====== Data segment
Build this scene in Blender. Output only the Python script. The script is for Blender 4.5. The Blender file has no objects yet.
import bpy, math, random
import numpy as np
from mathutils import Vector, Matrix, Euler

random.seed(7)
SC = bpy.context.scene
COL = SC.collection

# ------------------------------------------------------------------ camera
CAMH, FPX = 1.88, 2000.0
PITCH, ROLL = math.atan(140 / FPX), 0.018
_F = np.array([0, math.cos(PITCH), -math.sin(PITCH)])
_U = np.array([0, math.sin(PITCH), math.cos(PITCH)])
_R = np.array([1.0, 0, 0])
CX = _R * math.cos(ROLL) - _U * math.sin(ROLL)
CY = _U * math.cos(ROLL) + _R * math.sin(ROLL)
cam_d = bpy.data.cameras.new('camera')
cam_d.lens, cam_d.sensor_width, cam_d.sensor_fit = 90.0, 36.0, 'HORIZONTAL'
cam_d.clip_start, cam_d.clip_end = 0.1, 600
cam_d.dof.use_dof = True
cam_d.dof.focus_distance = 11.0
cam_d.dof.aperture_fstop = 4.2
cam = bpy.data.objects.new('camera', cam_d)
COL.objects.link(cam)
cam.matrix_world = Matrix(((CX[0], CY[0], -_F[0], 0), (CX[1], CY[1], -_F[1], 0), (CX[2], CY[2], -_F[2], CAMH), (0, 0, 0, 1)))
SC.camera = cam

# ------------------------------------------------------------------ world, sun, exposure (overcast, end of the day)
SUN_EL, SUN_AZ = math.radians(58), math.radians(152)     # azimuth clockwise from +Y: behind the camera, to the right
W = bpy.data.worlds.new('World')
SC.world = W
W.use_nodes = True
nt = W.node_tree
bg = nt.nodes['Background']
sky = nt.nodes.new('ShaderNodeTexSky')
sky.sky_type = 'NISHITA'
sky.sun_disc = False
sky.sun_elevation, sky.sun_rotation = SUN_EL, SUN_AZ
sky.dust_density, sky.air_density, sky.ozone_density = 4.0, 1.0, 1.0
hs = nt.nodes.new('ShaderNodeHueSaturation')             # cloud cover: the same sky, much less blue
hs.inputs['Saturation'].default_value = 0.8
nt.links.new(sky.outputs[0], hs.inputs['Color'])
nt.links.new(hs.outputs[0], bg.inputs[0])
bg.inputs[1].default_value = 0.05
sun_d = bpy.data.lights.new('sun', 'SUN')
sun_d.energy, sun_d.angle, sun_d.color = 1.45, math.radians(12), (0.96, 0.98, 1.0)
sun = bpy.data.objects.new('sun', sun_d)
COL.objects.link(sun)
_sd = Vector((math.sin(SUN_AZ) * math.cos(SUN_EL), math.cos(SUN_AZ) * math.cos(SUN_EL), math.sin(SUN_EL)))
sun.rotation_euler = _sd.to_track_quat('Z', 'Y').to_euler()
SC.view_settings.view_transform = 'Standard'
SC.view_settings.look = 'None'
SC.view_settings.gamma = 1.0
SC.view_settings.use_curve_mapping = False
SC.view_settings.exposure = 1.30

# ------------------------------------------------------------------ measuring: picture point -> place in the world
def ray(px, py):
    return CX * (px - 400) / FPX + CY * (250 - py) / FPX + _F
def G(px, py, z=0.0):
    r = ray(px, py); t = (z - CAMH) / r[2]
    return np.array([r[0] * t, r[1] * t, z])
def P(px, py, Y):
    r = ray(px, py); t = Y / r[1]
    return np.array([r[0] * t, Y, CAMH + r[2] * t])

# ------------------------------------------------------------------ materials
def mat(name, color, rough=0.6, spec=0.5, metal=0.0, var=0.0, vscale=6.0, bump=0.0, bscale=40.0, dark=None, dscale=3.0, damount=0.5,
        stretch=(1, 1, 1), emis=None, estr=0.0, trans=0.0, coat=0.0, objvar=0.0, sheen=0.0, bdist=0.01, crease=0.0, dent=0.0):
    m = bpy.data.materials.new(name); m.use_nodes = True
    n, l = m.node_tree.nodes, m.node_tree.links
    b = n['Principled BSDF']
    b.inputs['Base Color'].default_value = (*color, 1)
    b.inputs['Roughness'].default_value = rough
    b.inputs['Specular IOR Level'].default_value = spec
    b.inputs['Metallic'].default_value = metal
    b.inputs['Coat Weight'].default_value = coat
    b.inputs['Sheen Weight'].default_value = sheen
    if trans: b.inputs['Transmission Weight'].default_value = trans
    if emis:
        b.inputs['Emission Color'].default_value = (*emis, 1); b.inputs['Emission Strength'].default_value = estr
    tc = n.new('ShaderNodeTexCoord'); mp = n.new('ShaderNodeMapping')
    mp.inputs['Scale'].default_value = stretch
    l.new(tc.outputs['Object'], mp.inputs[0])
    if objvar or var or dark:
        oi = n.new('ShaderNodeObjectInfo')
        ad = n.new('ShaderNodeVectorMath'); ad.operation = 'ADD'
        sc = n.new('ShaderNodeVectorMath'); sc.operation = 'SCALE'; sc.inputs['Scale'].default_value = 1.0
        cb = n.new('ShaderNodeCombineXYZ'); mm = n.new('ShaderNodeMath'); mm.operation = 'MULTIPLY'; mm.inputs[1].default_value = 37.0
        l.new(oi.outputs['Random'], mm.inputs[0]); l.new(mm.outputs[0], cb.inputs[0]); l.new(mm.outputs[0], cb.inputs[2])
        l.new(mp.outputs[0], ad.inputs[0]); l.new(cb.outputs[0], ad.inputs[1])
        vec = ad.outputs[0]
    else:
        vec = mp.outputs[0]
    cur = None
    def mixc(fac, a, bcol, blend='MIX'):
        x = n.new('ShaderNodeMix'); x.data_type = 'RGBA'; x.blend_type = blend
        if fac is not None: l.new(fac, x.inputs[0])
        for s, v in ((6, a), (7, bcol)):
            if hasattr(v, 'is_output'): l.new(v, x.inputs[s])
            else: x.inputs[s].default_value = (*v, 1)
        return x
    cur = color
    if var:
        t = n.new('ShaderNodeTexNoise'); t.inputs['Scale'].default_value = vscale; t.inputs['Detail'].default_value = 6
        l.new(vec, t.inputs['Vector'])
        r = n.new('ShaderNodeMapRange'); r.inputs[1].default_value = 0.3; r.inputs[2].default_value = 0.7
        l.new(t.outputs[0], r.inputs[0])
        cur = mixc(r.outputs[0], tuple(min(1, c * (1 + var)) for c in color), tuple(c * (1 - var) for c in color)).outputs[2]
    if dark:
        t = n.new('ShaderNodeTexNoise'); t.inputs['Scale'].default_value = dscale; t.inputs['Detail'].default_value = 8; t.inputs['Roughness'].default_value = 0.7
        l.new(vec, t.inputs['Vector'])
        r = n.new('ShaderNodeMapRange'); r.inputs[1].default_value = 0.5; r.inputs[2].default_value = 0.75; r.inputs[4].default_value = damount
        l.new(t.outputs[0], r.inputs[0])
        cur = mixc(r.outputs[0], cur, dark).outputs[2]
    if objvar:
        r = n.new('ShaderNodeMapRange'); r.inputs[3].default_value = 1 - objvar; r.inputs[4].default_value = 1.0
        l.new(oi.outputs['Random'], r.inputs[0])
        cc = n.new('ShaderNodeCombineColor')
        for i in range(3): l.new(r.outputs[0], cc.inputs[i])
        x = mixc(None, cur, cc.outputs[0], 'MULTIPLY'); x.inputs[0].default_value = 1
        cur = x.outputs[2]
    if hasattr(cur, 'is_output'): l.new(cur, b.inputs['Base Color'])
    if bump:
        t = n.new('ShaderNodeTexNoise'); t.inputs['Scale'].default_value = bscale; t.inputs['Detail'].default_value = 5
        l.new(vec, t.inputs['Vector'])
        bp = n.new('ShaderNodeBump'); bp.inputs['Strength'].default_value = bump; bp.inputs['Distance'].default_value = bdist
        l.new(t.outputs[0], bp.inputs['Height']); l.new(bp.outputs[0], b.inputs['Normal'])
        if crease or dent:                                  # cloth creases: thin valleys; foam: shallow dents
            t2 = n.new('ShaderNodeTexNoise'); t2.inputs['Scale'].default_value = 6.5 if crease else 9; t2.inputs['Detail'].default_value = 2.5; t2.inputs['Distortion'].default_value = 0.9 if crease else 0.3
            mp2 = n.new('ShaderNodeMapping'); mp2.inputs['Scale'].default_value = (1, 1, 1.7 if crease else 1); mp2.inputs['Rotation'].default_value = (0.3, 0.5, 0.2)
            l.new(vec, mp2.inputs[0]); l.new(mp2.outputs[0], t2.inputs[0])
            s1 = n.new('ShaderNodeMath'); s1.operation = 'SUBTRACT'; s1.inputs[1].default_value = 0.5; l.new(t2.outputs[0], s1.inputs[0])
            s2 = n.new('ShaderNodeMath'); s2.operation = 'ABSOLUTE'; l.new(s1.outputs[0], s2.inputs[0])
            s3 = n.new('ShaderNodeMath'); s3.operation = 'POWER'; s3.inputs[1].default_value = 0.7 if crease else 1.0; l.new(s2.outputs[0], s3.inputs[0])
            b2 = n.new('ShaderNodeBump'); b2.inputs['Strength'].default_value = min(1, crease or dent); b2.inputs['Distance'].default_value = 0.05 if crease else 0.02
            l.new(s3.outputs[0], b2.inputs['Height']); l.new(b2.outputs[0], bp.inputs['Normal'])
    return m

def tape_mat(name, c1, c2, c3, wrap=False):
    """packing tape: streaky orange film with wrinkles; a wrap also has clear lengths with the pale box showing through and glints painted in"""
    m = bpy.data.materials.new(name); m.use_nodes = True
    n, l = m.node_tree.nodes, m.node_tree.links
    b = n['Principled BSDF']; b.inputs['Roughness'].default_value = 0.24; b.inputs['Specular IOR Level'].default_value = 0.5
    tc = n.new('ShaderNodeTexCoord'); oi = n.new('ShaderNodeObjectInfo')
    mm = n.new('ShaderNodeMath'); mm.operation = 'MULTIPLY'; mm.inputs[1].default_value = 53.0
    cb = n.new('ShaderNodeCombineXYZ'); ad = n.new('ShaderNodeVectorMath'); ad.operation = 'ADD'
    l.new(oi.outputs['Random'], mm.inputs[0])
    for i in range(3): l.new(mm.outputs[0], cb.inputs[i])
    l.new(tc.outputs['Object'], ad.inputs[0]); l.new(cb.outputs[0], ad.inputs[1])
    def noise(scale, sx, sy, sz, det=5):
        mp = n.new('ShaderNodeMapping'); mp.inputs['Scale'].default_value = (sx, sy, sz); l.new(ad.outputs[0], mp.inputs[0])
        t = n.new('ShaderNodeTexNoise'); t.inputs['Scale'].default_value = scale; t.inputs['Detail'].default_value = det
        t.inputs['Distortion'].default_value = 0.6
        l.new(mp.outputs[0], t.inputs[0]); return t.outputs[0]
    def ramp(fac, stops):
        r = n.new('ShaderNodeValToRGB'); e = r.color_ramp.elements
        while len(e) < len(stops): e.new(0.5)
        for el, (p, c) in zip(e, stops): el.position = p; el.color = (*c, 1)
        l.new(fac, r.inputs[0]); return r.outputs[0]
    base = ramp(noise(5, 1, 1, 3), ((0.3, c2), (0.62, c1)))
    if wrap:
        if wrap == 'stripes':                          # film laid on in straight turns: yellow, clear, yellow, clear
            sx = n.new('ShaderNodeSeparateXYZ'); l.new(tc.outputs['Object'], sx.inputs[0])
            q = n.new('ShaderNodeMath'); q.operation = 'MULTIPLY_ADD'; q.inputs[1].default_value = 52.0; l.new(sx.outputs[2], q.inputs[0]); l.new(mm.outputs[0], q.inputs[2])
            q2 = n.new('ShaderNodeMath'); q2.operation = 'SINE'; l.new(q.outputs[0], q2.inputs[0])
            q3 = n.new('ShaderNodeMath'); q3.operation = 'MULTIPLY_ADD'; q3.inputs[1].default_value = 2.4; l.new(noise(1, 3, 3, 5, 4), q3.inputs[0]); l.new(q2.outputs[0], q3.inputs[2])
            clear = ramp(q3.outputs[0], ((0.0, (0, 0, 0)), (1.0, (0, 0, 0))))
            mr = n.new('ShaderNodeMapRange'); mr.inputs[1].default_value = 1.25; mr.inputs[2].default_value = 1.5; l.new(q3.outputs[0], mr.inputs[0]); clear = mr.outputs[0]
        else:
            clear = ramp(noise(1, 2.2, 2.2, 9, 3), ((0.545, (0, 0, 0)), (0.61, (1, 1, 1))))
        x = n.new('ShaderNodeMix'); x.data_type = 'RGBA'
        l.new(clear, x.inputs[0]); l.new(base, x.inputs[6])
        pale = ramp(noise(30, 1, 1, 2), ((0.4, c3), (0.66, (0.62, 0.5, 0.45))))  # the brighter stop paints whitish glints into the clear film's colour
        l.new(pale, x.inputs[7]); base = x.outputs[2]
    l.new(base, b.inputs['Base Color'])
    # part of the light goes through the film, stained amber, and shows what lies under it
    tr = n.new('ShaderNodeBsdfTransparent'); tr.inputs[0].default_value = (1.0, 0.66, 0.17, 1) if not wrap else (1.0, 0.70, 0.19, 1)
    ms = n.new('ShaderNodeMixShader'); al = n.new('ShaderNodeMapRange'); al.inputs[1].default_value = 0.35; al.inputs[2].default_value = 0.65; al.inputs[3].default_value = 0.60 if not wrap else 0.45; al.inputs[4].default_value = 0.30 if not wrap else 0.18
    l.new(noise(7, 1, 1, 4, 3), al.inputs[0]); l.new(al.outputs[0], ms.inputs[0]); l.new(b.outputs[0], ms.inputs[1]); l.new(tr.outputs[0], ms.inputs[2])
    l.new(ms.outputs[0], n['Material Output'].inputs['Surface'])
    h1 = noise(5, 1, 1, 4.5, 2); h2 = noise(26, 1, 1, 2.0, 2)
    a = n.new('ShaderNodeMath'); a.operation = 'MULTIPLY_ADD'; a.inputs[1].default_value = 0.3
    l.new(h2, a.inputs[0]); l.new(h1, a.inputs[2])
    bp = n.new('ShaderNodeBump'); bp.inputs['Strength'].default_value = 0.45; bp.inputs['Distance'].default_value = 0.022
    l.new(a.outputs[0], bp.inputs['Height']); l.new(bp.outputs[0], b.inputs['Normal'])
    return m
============
Please write out the material word for word from its first line through the line holding "COL = SC.collection", including both, and no line past it.

Build this scene in Blender. Output only the Python script. The script is for Blender 4.5. The Blender file has no objects yet.
import bpy, math, random
import numpy as np
from mathutils import Vector, Matrix, Euler

random.seed(7)
SC = bpy.context.scene
COL = SC.collection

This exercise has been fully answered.